Cet article est un appel lancé au gouvernement du Cameroun pour qu’il comprenne que dans toute forme de violence politique, en particulier la violence post-électorale, le recours à la force ne doit pas être la toute dernière option envisagée pour résoudre les différends, et pire encore, le recours à la force militaire.

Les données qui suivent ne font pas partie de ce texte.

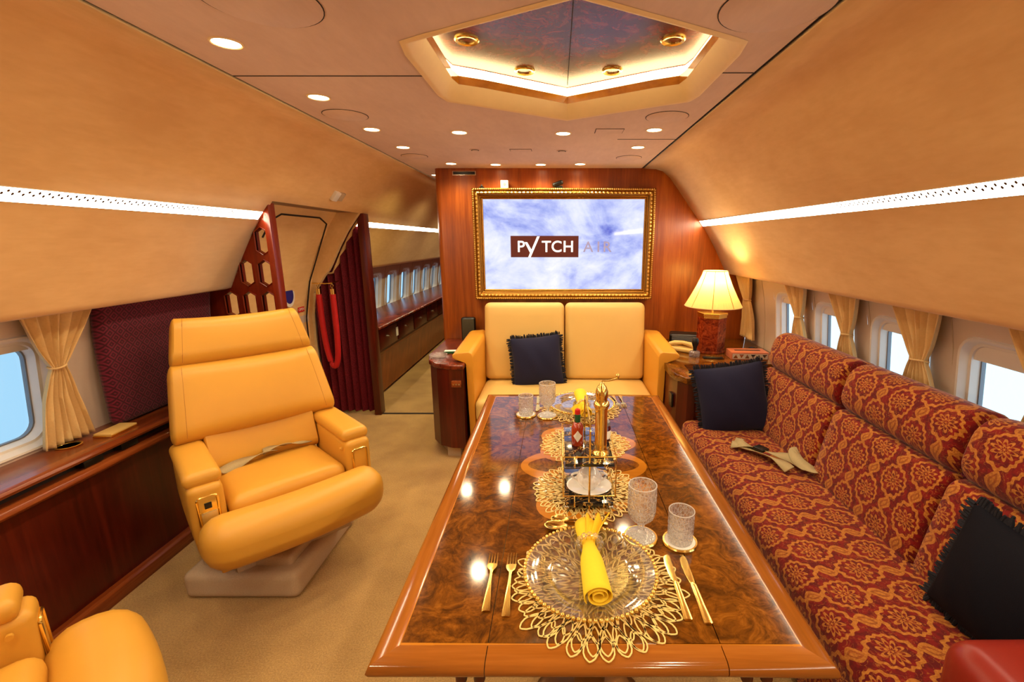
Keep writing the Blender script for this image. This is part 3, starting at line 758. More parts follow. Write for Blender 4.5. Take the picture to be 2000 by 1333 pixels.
for h_ in HXf:
    bm = B(); c_ = [sum(p[i] for p in h_)/6 for i in (0, 1)]
    loops = []
    for s_, yy in ((1.0, YD+.010), (1.0, YD-.006), (1.10, YD-.008), (1.20, YD+.001)):
        loops.append([(c_[0]+(p[0]-c_[0])*s_, yy, c_[1]+(p[1]-c_[1])*(1+(s_-1)*.35)) for p in h_])
    rs = [[bm.verts.new(p) for p in L] for L in loops]
    for a, b in zip(rs, rs[1:]):
        for i in range(6): bm.faces.new((a[i], a[(i+1) % 6], b[(i+1) % 6], b[i]))
    obj('opening_bezel', bm, M['divwood'], dv, world=True, smooth=False)
bm = B(); box(bm, (-1.64, YD-.012, 0), (-1.605, YD+.05, 1.738), .004); obj('post', bm, M['divwood'], dv, world=True)

# entry door recess: door skin following the hull, soffit, frame
bm = B()
DP = [(0, 1.80), (.3, 1.86), (.6, 1.875), (.9, 1.865), (1.1, 1.83), (1.3, 1.775), (1.5, 1.69), (1.65, 1.61), (1.78, 1.52)]
g = [[bm.verts.new((XC-x, y, z)) for z, x in DP] for y in (2.66, 3.1, 3.5, 3.86)]
for i in range(3):
    for j in range(len(DP)-1): bm.faces.new((g[i][j], g[i+1][j], g[i+1][j+1], g[i][j+1]))
do = obj('door_1', bm, M['suede']); struct(do)
def dpx(z):
    for (a, x), (b, y) in zip(DP, DP[1:]):
        if z <= b: return XC-(x+(y-x)*(z-a)/(b-a))
    return XC-DP[-1][1]
pts = [(2.97, 1.55), (2.99, 1.66), (3.06, 1.70), (3.55, 1.70), (3.70, 1.66), (3.73, 1.55), (3.72, 1.2), (3.72, .9), (3.72, .5), (3.72, .1)]
bm = B(); tube(bm, [(dpx(z)+.004, y, z) for y, z in pts], .006, 6); obj('door_seal', bm, M['dark'], do)
bm = B(); box(bm, (-2.1, 2.64, 1.752), (-1.60, YB, 1.775)); struct(obj('trim_37', bm, M['mahogd'], smooth=False))
bm = B(); inn = [(XC-1.80+.03, 0), (XC-1.86+.03, .3), (XC-1.84, .62), (XC-1.835, .9), (XC-1.80, 1.1), (XC-1.70, 1.24), (XC-1.655, 1.29), (XC-1.62, 1.35), (XC-1.55, 1.48), (XC-1.47, 1.61), (XC-1.36, 1.752)]
extr(bm, [(dpx(z)-.02, z) for z, x in DP[:-1]]+[(-1.78, 1.752)]+inn[::-1], 'y', 3.76, 3.80); struct(obj('trim_38', bm, M['suede'], smooth=False))
# door sign and emblem
def text_obj(txt, size, mat, parent, M4, name='lettering', offset=0.0, extrude=.0005):
    c = bpy.data.curves.new('t', 'FONT'); c.body = txt; c.size = size; c.align_x = 'CENTER'; c.align_y = 'CENTER'; c.offset = offset; c.extrude = extrude
    o = bpy.data.objects.new('t', c); COL.objects.link(o)
    bpy.context.view_layer.update()
    me = bpy.data.meshes.new_from_object(o.evaluated_get(bpy.context.evaluated_depsgraph_get()))
    bpy.data.objects.remove(o)
    me.transform(M4); me.name = name
    me.materials.clear(); me.materials.append(mat)
    r = bpy.data.objects.new(name, me); COL.objects.link(r)
    if parent is not None: r.parent = parent
    return r
sg = thing('door_sign', 'small red OPEN sign on the beige entry door', 'sign', (dpx(.985)+.004, 3.63, .985))
RD = Matrix.Rotation(PI/2, 4, 'Z') @ Matrix.Rotation(PI/2, 4, 'X')   # text facing +X
bm = B(); box(bm, (0, -.045, -.02), (.003, .045, .02), .001); obj('plate', bm, M['signred'], sg)
text_obj('OPEN', .030, M['white'], sg, Matrix.Translation((.0035, 0, 0)) @ RD)
em = thing('door_emblem', 'oval blue emblem with white border on the beige entry door beside the divider', 'emblem', (dpx(1.125)+.004, 3.44, 1.125))
bm = B(); t_ = bmesh.new(); bmesh.ops.create_cone(t_, cap_ends=True, segments=32, radius1=.085, radius2=.085, depth=.004); bmesh.ops.rotate(t_, matrix=Matrix.Rotation(PI/2, 3, 'Y'), verts=t_.verts); bmesh.ops.scale(t_, vec=(1, .9, 1.1), verts=t_.verts); join(bm, t_); obj('border', bm, M['white'], em)
bm = B(); t_ = bmesh.new(); bmesh.ops.create_cone(t_, cap_ends=True, segments=32, radius1=.062, radius2=.062, depth=.004); bmesh.ops.rotate(t_, matrix=Matrix.Rotation(PI/2, 3, 'Y'), verts=t_.verts); bmesh.ops.scale(t_, vec=(1, .9, 1.1), verts=t_.verts); bmesh.ops.translate(t_, vec=(.003, 0, 0), verts=t_.verts); join(bm, t_); obj('disc', bm, M['blue'], em)

# accordion partition at the corridor mouth
ac = thing('accordion_door', 'pleated maroon accordion door folded against the dark post at the corridor mouth', 'folding door', (-1.8, YB, 0))
bm = B(); xs = []; n = 8
def cut(z): return XC-1.90 if z < 1.1 else XC-(1.90-(z-1.1)*.36)
rows = []
for z in [0.02+.086*i for i in range(21)]:
    z = min(z, 1.745); xl = cut(z); row = []
    for i in range(n*2+1):
        f_ = i/(n*2); x = -1.625+(-2.13+1.625)*f_; x = max(x, xl)
        row.append(bm.verts.new((x, YB+.02+(.030 if i % 2 else -.018), z)))
    rows.append(row)
for a, b in zip(rows, rows[1:]):
    for i in range(n*2): 
        if (a[i].co-a[i+1].co).length > .001 or True: bm.faces.new((a[i], a[i+1], b[i+1], b[i]))
obj('pleats', bm, M['accord'], ac, world=True, angle=20)
bm = B(); box(bm, (-1.63, YB-.035, 0), (-1.572, YB+.06, 1.748), .004); obj('post', bm, M['mahogd'], ac, world=True)

# velvet rope
rp = thing('velvet_rope', 'red velvet barrier rope with gold ends hanging in front of the accordion door', 'rope', (-1.92, 3.70, .45))
pts = []
for i in range(25):
    a = i/24; x = -1.975+.115*a; z = 1.10-.62*math.sin(PI*a)**.6; pts.append((-1.955+.11*(1-math.cos(PI*a))/2*1.05, 3.70+.02*math.sin(PI*a), z))
bm = B(); tube(bm, pts, .023, 12); obj('rope', bm, M['red'], rp, world=True)
for p in (pts[0], pts[-1]):
    bm = B(); cyl(bm, (p[0], p[1], p[2]+.02), .018, .05, 16); tube(bm, [(p[0], p[1], p[2]+.045), (p[0]+.01, p[1], p[2]+.07), (p[0], p[1], p[2]+.09), (p[0]-.01, p[1], p[2]+.07)], .004, 6, closed=True); obj('rope_end', bm, M['gold'], rp, world=True)
bm = B(); tube(bm, [(-2.0, 3.70, 1.19), (-1.95, 3.70, 1.19), (-1.90, 3.71, 1.185), (-1.84, 3.71, 1.19), (-1.83, 3.8, 1.2)], .005, 6); obj('hook_rail', bm, M['gold'], rp, world=True)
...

La résolution pacifique des conflits
La résolution des conflits peut se faire de deux manières : par la voie pacifique ou par la force brute. La voie pacifique, qui est généralement la première étape dans la résolution des conflits, comprend deux catégories : la catégorie diplomatique, qui englobe les techniques suivantes : négociation, bons offices, médiation, enquête et conciliation. Lorsque ces techniques s’avèrent infructueuses, l’on recourt alors à la deuxième approche, connue sous le nom de catégorie judiciaire. Dans le cas de violences post-électorales, c’est à ce niveau que le Conseil constitutionnel pour la justice et l’équité des procès est censé intervenir. En outre, les parties doivent faire preuve de bonne foi pour résoudre le conflit avec succès.
Le recours à la force
L’autre approche est celle du recours à la force, qui comporte trois niveaux : la force provisoire, la contrainte et la force militaire. Le recours à la force militaire est toujours la dernière technique utilisée dans la résolution des conflits. L’on ne devrait y avoir recours que lorsque toutes les autres techniques ont échoué. Dans une situation de violence post-électorale ou à toute autre forme de violence exercée par les citoyens, l’État devrait s’abstenir d’avoir recours à la force militaire. Le rôle de l’armée est de protéger les citoyens et non de les combattre.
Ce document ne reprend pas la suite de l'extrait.